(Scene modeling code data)
******

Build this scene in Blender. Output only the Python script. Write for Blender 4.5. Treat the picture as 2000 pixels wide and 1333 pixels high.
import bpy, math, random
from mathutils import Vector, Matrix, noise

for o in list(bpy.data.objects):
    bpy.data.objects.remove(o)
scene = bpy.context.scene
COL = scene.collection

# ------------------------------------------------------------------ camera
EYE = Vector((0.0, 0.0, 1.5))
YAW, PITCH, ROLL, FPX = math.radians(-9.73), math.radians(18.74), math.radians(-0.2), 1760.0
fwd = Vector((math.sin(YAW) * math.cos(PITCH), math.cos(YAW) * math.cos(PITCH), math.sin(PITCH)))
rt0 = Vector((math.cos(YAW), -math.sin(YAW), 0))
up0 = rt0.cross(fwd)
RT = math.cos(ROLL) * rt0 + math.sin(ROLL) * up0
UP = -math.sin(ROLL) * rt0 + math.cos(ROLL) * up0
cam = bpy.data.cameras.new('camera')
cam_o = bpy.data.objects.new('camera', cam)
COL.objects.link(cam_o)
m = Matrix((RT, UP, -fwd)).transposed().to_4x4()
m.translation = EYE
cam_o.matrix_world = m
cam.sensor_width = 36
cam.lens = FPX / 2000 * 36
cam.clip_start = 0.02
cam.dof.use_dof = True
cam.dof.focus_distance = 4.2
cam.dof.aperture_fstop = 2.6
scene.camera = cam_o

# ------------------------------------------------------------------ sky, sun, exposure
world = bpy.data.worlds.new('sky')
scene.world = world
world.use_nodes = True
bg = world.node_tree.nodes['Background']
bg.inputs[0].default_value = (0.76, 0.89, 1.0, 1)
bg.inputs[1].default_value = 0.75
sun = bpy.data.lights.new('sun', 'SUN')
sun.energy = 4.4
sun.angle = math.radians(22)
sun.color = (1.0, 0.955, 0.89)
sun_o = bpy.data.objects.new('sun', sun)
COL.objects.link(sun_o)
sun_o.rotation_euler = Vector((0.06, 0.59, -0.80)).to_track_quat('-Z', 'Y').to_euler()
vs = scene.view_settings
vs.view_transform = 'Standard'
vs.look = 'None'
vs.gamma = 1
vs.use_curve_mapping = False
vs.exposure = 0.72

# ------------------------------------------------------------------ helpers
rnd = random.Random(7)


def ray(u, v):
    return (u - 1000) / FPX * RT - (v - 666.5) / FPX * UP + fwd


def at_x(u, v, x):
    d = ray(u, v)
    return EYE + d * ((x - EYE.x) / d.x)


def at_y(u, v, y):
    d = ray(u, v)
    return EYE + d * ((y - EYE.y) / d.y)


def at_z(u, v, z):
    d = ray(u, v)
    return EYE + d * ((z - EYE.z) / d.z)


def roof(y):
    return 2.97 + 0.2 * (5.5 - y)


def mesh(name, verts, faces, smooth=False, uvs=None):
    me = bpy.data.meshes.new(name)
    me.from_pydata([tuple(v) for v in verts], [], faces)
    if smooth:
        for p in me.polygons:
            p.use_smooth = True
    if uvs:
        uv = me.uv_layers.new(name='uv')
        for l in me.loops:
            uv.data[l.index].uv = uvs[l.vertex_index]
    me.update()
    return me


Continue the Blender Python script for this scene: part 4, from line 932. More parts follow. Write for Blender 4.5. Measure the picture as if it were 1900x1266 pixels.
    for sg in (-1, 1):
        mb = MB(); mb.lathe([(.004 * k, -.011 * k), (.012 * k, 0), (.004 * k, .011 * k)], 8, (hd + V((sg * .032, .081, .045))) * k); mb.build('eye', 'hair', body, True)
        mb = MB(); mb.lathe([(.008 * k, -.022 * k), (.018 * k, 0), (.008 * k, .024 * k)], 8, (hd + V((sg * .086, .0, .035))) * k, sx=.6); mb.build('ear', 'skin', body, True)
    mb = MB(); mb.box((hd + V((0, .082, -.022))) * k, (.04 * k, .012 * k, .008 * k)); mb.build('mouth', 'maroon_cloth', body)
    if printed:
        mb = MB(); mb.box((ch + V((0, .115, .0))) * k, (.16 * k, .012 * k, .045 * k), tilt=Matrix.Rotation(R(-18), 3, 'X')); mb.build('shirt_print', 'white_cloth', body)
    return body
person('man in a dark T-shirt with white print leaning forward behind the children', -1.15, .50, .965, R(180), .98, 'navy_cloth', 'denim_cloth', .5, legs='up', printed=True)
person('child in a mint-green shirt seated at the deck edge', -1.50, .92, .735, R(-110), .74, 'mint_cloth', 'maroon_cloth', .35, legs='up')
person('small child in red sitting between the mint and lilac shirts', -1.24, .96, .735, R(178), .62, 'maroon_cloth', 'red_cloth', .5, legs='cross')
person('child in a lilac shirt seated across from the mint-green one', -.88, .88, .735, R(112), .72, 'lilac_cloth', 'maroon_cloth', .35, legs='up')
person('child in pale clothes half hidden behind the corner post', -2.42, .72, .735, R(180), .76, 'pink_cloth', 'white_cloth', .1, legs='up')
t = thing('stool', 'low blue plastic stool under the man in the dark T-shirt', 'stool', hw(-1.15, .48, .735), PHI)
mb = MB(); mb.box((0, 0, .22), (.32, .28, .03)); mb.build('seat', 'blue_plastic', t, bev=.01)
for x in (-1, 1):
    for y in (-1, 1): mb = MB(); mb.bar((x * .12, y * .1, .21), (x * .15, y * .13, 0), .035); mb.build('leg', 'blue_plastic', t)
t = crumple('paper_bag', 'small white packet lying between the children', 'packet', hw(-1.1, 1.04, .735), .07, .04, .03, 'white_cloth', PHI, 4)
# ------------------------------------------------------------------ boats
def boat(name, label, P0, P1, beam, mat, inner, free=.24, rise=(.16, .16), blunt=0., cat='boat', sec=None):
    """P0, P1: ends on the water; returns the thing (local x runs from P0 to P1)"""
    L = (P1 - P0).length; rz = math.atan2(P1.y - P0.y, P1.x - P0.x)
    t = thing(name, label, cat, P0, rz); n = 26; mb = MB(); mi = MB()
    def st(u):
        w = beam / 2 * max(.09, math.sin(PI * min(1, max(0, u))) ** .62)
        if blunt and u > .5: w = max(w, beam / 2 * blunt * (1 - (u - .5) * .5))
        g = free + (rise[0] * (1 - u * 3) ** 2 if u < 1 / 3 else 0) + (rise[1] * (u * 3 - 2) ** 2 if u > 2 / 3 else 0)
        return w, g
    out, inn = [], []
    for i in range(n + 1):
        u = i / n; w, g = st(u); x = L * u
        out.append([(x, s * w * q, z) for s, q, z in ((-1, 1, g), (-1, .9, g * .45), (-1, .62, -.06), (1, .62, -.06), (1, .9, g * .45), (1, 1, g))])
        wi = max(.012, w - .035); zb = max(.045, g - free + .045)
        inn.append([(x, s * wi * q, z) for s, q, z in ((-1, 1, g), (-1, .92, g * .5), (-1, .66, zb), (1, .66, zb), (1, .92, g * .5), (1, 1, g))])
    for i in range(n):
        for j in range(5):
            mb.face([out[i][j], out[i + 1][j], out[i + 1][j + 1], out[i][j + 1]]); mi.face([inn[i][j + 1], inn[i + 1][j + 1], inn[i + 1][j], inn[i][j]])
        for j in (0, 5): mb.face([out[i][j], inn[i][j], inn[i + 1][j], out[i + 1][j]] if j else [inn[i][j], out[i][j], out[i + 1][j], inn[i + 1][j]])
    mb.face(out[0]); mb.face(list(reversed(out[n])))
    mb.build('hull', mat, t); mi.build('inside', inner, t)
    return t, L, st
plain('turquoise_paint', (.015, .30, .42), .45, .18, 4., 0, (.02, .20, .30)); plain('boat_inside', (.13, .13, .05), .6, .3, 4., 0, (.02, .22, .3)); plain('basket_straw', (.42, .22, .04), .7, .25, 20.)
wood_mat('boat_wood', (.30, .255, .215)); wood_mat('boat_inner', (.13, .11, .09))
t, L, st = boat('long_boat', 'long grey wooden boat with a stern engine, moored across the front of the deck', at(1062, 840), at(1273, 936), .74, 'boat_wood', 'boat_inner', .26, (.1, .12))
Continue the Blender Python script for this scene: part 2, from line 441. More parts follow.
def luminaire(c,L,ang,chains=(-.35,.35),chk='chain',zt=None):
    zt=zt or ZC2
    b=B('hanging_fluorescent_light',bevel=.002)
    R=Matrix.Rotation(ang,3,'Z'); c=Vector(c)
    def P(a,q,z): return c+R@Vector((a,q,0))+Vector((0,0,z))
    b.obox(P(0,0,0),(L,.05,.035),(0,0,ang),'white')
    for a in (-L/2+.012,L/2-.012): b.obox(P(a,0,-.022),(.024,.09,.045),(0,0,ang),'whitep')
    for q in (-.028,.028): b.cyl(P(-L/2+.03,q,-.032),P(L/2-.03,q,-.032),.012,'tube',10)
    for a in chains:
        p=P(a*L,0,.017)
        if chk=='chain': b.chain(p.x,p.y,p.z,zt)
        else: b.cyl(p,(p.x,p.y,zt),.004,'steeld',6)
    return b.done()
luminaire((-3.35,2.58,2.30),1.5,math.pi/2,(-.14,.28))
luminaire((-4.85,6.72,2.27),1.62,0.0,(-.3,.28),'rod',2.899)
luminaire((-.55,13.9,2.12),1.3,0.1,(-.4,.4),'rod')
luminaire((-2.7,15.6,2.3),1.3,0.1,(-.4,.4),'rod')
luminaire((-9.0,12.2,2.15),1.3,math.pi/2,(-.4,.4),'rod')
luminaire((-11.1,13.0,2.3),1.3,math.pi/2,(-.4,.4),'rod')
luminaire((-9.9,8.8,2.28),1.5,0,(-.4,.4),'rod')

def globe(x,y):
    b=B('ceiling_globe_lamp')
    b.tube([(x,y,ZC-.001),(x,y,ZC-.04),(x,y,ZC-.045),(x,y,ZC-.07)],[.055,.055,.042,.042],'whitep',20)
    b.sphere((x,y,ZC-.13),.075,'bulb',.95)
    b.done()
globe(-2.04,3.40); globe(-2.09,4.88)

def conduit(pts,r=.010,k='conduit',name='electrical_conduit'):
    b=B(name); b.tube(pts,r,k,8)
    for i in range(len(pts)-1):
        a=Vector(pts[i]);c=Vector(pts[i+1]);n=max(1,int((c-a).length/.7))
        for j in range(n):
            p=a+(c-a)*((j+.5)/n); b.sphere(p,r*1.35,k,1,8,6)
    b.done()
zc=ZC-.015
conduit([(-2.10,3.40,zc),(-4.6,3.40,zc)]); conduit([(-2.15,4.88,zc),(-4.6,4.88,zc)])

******

Short problem: Quote the records from their first line to the line with "vs.exposure = 0.72", inclusive, without adding or dropping anything.

Written response:
Build this scene in Blender. Output only the Python script. Write for Blender 4.5. Treat the picture as 2000 pixels wide and 1333 pixels high.
import bpy, math, random
from mathutils import Vector, Matrix, noise

for o in list(bpy.data.objects):
    bpy.data.objects.remove(o)
scene = bpy.context.scene
COL = scene.collection

# ------------------------------------------------------------------ camera
EYE = Vector((0.0, 0.0, 1.5))
YAW, PITCH, ROLL, FPX = math.radians(-9.73), math.radians(18.74), math.radians(-0.2), 1760.0
fwd = Vector((math.sin(YAW) * math.cos(PITCH), math.cos(YAW) * math.cos(PITCH), math.sin(PITCH)))
rt0 = Vector((math.cos(YAW), -math.sin(YAW), 0))
up0 = rt0.cross(fwd)
RT = math.cos(ROLL) * rt0 + math.sin(ROLL) * up0
UP = -math.sin(ROLL) * rt0 + math.cos(ROLL) * up0
cam = bpy.data.cameras.new('camera')
cam_o = bpy.data.objects.new('camera', cam)
COL.objects.link(cam_o)
m = Matrix((RT, UP, -fwd)).transposed().to_4x4()
m.translation = EYE
cam_o.matrix_world = m
cam.sensor_width = 36
cam.lens = FPX / 2000 * 36
cam.clip_start = 0.02
cam.dof.use_dof = True
cam.dof.focus_distance = 4.2
cam.dof.aperture_fstop = 2.6
scene.camera = cam_o

# ------------------------------------------------------------------ sky, sun, exposure
world = bpy.data.worlds.new('sky')
scene.world = world
world.use_nodes = True
bg = world.node_tree.nodes['Background']
bg.inputs[0].default_value = (0.76, 0.89, 1.0, 1)
bg.inputs[1].default_value = 0.75
sun = bpy.data.lights.new('sun', 'SUN')
sun.energy = 4.4
sun.angle = math.radians(22)
sun.color = (1.0, 0.955, 0.89)
sun_o = bpy.data.objects.new('sun', sun)
COL.objects.link(sun_o)
sun_o.rotation_euler = Vector((0.06, 0.59, -0.80)).to_track_quat('-Z', 'Y').to_euler()
vs = scene.view_settings
vs.view_transform = 'Standard'
vs.look = 'None'
vs.gamma = 1
vs.use_curve_mapping = False
vs.exposure = 0.72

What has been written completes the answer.